First class functions: If functions are like values, there is no reason you could not manipulate them as values. In particular, it means having functions returning functions, and functions taking functions as parameters, both of which are called higher-order functions.
Objects and Closures
OOP is based on smart data structures, classes that carry with them the functions that operate on them. Functional Programming is based on simpler data structures: functions that operate on the data structure are moved outside of it.
The FP view makes for easier composition of functions, especially if you see the functions as transformation between two sets of values. Chaining functions becomes function composition, and can be done without utilizing side effects.
Arnaud ended this sections with a wonderful comparison of Closure and Objects. He pointed out that Closures can be seen as the inverse of Objects:
- Objects are data that carry some functions with them
- Closures are functions that carry some data with them
On Type Systems
Note: this topic is not one I know a lot, so there might be re-transcription issues.
Functional programming is usually based on structural typing, whereas Object Oriented Programming is usually based on nominative typing.
Structural typing checks if types are equivalent by matching their structure. If two values have a similar structure, they can be considered of the same type.
Nominative typing checks if types are equivalent by matching their “name”. If two values have the name class name, they are considered of the same type.
As an example of structural typing, if a Coordinate is made of two doubles, and if a function translate expects a Coordinate, providing it two doubles will work fine. In the case of nominative typing, this would not type-check: you would need an explicit Coordinate data structure to be instantiated.
This is a trade-off. Structural typing is more loose and flexible than nominative typing. It makes it easier to build generic functions that can apply on different data structures. But it comes at a price: nominative type systems are better at ensuring correctness of your program.

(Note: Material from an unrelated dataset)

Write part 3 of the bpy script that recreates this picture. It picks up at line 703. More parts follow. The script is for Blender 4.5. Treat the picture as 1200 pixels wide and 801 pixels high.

In reality, this dichotomy is not as strict as it may sound. Some languages reinforce the structural typing by putting a name on the structure. This ensures the same correctness guaranty as nominative type systems, but provides a greater expressiveness. This kind of type system is called Algebraic typing.
Pattern matching and Polymorphism
Pattern matching in Functional Programming can be seen as the opposite of polymorphism in Object Oriented Programming:
- Interfaces in OOP are closed under the addition of new functions, but not on a addition of new types. The dispatch is based on the name of the type.
- Algebraic data types are closed under addition of new types, but open in terms of addition of new functions. The dispatch is based on the structure.
We can see there a reference to the Expression Problem coined by Philip Wadler. Both use cases exists: for example in Haskell, you can switch to Typeclasses when you need to be open to new types and closed to new functions.
I guess this is why Arnaud talked about not being a zealot and advised against the strict segregation of paradigms.
Practical Advices
The talk ended by a collection of practical advices for all of us that do not program into a “natively functional programming language”.
I think these pieces of advice are especially useful since most of developers do not have access to languages like Haskell or Clojure at their workplace:
- Try to use immutability as much as you can: use const everywhere you possibly can. This will catch a lot of bugs.
- Use algorithms like map, filter and reduce to avoid states in your looping constructs. It makes the code more declarative and less error prone.
- Use Algebraic Data Types. They are available in most languages: JS, Python, std::variant in C++, etc. Use them.
- To handle concurrency, try to rely on concepts like actors to avoid the synchronization nightmares (dead-lock and other performances issues).
- Use concepts like Functional Core, Imperative Shell to make your business logic code as pure as possible.